Records from a dataset
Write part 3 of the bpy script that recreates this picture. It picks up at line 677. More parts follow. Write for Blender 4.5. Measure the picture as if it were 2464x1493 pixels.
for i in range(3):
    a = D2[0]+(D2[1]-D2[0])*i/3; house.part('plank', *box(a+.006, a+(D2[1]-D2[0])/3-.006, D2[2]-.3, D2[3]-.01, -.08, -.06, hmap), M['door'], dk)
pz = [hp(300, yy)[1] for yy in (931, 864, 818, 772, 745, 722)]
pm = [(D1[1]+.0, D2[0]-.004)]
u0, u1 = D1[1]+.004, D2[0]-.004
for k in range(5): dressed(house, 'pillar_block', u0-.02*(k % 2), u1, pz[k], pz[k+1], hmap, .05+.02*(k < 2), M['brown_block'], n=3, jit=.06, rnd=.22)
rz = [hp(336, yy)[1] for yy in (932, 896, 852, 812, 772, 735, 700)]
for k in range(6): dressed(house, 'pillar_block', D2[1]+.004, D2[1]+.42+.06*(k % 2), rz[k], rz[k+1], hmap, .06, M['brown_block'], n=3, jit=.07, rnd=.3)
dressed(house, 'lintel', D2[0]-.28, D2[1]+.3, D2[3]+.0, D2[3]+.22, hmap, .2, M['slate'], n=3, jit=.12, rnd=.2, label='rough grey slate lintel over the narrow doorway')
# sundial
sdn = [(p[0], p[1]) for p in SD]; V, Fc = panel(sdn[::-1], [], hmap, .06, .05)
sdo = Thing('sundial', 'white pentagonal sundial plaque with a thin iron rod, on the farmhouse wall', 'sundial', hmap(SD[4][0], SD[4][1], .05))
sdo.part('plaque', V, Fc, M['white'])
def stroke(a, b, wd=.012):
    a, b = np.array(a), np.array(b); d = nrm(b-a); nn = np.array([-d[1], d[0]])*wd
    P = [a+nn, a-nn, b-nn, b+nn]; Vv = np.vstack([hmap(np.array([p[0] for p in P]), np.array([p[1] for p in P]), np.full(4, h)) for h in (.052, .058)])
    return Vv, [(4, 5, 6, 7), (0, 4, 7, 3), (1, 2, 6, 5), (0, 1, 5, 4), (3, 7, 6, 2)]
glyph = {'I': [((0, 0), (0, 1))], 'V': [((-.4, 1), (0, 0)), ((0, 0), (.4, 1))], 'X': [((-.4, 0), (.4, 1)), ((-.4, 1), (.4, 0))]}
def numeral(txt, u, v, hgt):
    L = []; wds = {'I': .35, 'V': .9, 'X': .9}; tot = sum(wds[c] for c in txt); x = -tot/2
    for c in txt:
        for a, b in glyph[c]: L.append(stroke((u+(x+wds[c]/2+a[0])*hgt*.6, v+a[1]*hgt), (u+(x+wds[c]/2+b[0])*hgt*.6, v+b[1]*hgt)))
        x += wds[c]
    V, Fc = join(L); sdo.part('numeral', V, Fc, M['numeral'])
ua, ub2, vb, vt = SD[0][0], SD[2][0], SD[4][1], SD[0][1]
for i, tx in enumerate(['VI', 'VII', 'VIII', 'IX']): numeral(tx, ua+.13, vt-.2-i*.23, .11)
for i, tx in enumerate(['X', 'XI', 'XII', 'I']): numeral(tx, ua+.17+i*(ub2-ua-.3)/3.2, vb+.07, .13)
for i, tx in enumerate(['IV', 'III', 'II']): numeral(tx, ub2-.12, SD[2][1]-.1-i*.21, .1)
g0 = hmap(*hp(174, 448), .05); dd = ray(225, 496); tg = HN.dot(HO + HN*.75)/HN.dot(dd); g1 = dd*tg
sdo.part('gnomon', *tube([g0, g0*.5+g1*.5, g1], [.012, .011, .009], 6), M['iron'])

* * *

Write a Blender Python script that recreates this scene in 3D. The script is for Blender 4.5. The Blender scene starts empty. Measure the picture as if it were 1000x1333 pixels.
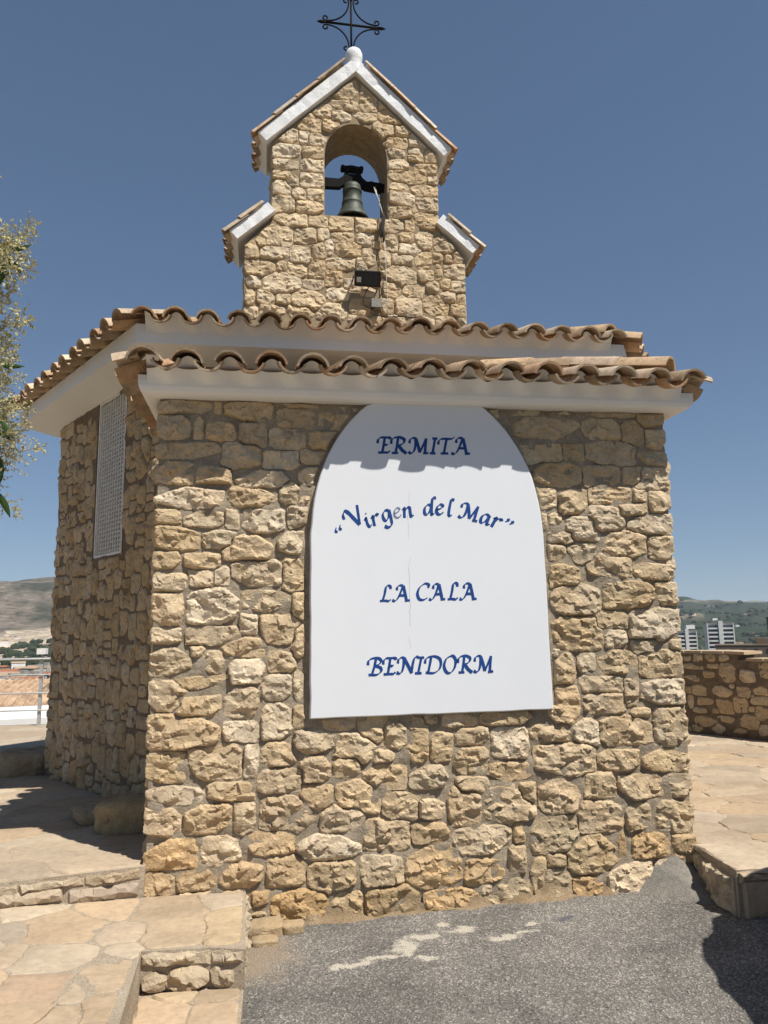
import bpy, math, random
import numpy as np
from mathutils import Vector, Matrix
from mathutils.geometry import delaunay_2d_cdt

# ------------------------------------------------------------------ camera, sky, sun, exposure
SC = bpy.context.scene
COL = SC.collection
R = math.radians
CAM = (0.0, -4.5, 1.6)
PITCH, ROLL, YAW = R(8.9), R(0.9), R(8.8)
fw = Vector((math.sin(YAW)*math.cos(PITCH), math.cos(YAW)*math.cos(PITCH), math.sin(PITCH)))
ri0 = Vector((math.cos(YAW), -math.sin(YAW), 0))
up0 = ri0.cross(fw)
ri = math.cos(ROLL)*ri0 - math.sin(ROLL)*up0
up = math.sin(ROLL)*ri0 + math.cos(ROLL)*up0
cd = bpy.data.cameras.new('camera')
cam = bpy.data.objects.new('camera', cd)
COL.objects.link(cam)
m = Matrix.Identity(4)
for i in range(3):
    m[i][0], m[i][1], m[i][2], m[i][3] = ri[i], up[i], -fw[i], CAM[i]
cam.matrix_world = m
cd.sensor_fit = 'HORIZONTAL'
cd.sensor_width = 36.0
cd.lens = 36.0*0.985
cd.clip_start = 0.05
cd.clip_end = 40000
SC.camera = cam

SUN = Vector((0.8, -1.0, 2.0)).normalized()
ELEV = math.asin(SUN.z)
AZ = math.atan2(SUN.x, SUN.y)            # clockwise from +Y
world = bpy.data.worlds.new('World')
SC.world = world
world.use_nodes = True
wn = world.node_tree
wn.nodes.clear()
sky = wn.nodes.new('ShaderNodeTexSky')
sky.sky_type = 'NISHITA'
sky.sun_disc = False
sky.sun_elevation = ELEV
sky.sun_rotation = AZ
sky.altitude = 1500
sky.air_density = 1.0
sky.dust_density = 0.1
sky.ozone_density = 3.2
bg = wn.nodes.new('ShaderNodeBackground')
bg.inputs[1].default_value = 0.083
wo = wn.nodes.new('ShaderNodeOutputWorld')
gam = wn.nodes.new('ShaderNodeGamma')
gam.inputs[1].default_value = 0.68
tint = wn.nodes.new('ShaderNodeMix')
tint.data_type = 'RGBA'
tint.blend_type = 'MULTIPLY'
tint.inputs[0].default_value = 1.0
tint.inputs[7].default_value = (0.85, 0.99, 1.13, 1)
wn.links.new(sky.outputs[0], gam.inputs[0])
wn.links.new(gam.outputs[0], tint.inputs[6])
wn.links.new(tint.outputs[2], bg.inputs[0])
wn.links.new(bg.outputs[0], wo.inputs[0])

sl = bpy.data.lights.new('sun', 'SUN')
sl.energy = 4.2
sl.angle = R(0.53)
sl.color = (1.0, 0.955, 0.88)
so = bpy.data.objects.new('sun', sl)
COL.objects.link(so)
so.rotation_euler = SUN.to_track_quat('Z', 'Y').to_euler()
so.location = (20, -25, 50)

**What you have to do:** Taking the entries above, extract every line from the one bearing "Write a Blender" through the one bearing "from mathutils.geometry import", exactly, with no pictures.

**Completed exercise:**
Write a Blender Python script that recreates this scene in 3D. The script is for Blender 4.5. The Blender scene starts empty. Measure the picture as if it were 1000x1333 pixels.
import bpy, math, random
import numpy as np
from mathutils import Vector, Matrix
from mathutils.geometry import delaunay_2d_cdt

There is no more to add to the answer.